そして、このことだけは固く戒めておかねばならないのだが、学問は文学ではないのだ。さまざまな越境点はあるにせよ、まず立ち返るべき原点を意識しておく必要がある。そうでなければ、私の言っていることは本当に戯言――そこらじゅうに掃いて捨てるほどに溢れているような世迷言――の域を永遠に超えることはないだろう。確かに、形而上的な話題について切り込もうとするとき、学問は限界を超えようとして刺激に満ちた視点を我々に提供してくれる。だからこそ、それを味わうのは心躍るような体験として映り、あたかもそれが我々の生き方の指針を見直す契機とされるようにさえも思われてくるのだが、しかしそれはあまりにも危うい行為だと言わざるを得ない。「それはあなたの信念でしょう」かつてそういって、意見など耳にしたくもない相手の言葉を一蹴するような輩がいたという。正当な方法ではある。否が応でも相手に説得力をもって語りかけるには、強度が必要なのだ。私にとって論理とは強度である。それは自家撞着に当然陥るようなものであってはならないし、牽強付会な嫌らしさを備えているようなものであってはならないはずだ。ある種の暴力的な公的性質をもって語りかけることとして、論理を育て上げることを目標にすべきなのである。もちろん私のこの物言いこそが幻想であるのは承知しているが――それでもやはりまずは強度としての論理性を重視する必要があるように思われてならないのである。つまり、文学という豊かさは、様々な視点を許すものであると同時に、各々の視点が他の視点に持つ優越性はあまり存在しない。そして私が再三気狂いのようにつぶやいている学問とは厳密には一義的なものでしかなく、そこには語った者の言葉の優越が何にもまして勝るだろうものなのである。私の中に巣食い続けている幻想とはこのようなものである。たしかにその豊かさは我々を新たな道を拓かしめる力を持つが、そこに欠かれた論理的な強度ゆえに、豊かに拓かれた道は虚像とも等しい扱いを受けざるを得ない。そしてこの豊かさは内的な作業にふさわしく、個人の内的な発展を促すもっともふさわしいものではある。しかし、社会的な権力として扱われるにはあまりにも弱い。我々はあえてここで、外に向かって論理的態度をもってその新たに切り拓かれるべき道を踏破して行かねばならないと言いたいのだ。
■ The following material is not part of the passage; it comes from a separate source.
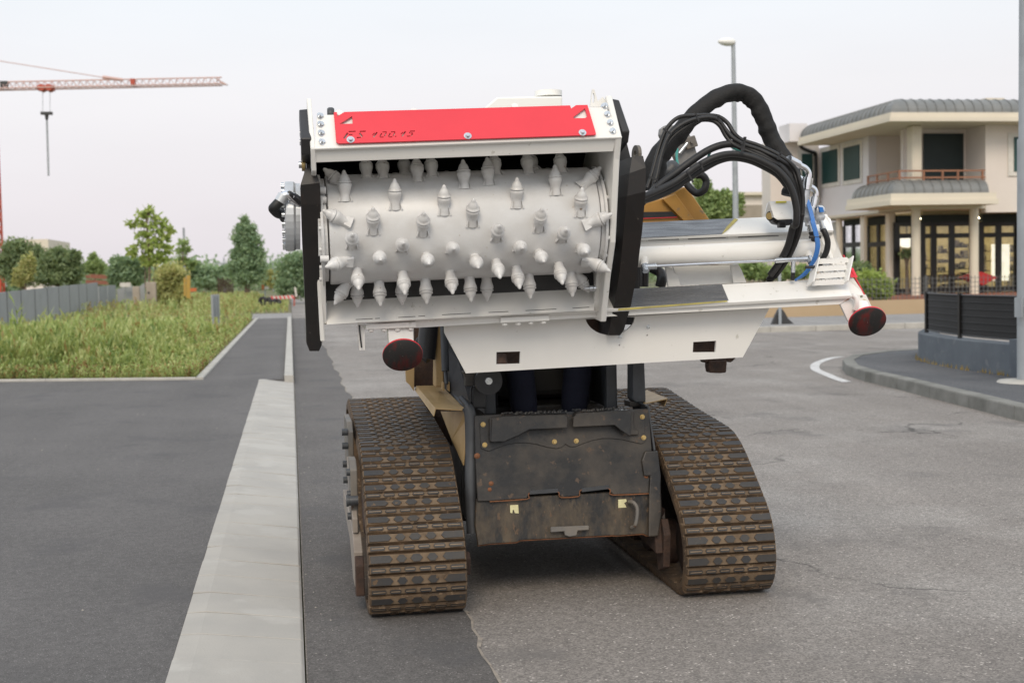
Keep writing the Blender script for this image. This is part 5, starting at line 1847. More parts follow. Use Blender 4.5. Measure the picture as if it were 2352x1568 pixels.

あなたの城を本当に築きたいと思うのならば、その泥から水気を十分に抜いて煉瓦にしなければならない。それは砂であってもいけない。一見水となじんで強度を保っているように見えて、時が過ぎれば水気を失い、ひと吹きの風によってもろくも崩れ去ってしまうだろう。何百年の時に耐えうる素材を使いなさい。あなたがそこに一族が何代にもわたって住み続ける城を作るのならば。